Posts Tagged ‘Allison Goodman’

How to Avoid “Firefighting” in Verification [Repost]

Thursday, February 11th, 2010 by admin

By Richard Goering on February 1, 2010.

This article is reposted from the Cadence blog.

Can verification engineers gain control over the verification process, and stop being full-time firefighters? With proper planning, communication, and organization, the answer is “yes,” according to Allison Goodman, validation program manager at Intel for client and enterprise solid state hard drives.

Goodman spoke at a Silicon Valley DVClub lunch meeting January 26 at Dave and Buster’s restaurant in Milpitas, California. DVClub is an interesting organization. With chapters in Austin, Bangalore, Boston, Dallas, Research Triangle Park, San Diego, and Silicon Valley, the club’s stated purpose is “to have fun while helping build the verification community through quarterly educational and networking events.” IC engineers can join for free, and events are free. Costs are picked up by sponsors, including Cadence.

The January 26 event brought together around 120 attendees. There were a few EDA folks, but as far as I could tell, most attendees were verification engineers. Goodman’s speech was entitled “Tales from the trenches – validation missteps making us full time firefighters.” Goodman started her speech by noting that “it’s not technical problems that cause bad things to happen.

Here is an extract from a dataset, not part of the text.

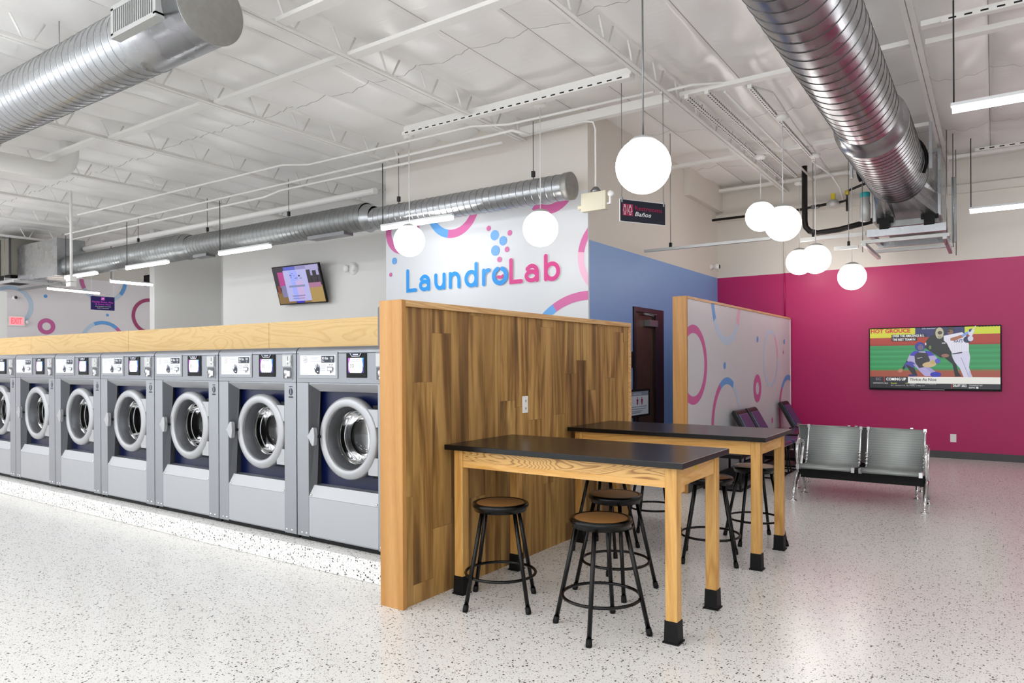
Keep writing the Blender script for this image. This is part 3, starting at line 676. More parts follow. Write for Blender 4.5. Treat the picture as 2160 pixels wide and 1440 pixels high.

It’s usually on the people side.” She identified four “missteps” that force engineers to put out fires rather than proactively validate a product’s quality.

Misstep #1: Insufficient planning

Insufficient planning occurs when you don’t have what you need to do testing, and your test coverage falls short. It’s caused by undocumented assumptions, the increasing scope of projects, and “missed dependencies” (you need 10 prototypes but only get 5). “If you don’t plan for it, it will surprise you, and every surprise will end up as a fire.”

The solution? Put your plan in writing – including who does what, how features work, what it means to be “done,” what checkpoints will monitor progress, and criteria for success. Keeping track of assumptions may be the biggest part of the solution. Write them down!

Misstep #2: Not designing for test

Designers often think their designs won’t have any mistakes, so there’s no plan for testing and no communication with validators. This makes it difficult to find and replicate bugs, to figure out what you need to monitor, and to know when you’re done. Interpreting test results as “pass” or “failure” may be very difficult. The antidote is for validators to get involved in the earliest stages of the design process. “Ask how you’re going to test it and how you’re going to tell if it’s working.”

DVClub provides an opportunity for networking as well as speakers and lunches.


Misstep #3: Not creating and integrating feedback loops

All too often, the marketing team or the design engineers make changes to a product, and don’t communicate those changes to the verification team. Further, many companies place engineers in “silos” with little or no communication – for example, there are software engineers, hardware engineers, and firmware engineers who don’t talk to each other.

What’s needed is continuous feedback about any changes in the product, as well as problems found with the product. Tests should be monitored for effectiveness and continually improved.

Misstep #4: Lack of transparency

Lack of transparency happens when you tell your boss (or team) that everything is well when it really isn’t. Or, you skimp on tests and coverage as schedule pressure rises, and don’t let managers know. As a result, risks and coverage gaps increase. “Tell the real story, and encourage others to do the same. Don’t declare that it’s done until it’s really done.”

My takeaway

While there are tools that can help with verification planning and monitoring – such as Cadence Incisive Enterprise Manager – quality verification depends on “people” factors such as whether and how verification teams plan, how early they’re involved with the design process, how well and how honestly people communicate, and how adaptable teams are to feedback and change. Pay attention to these issues and perhaps you can put the fire extinguishers away.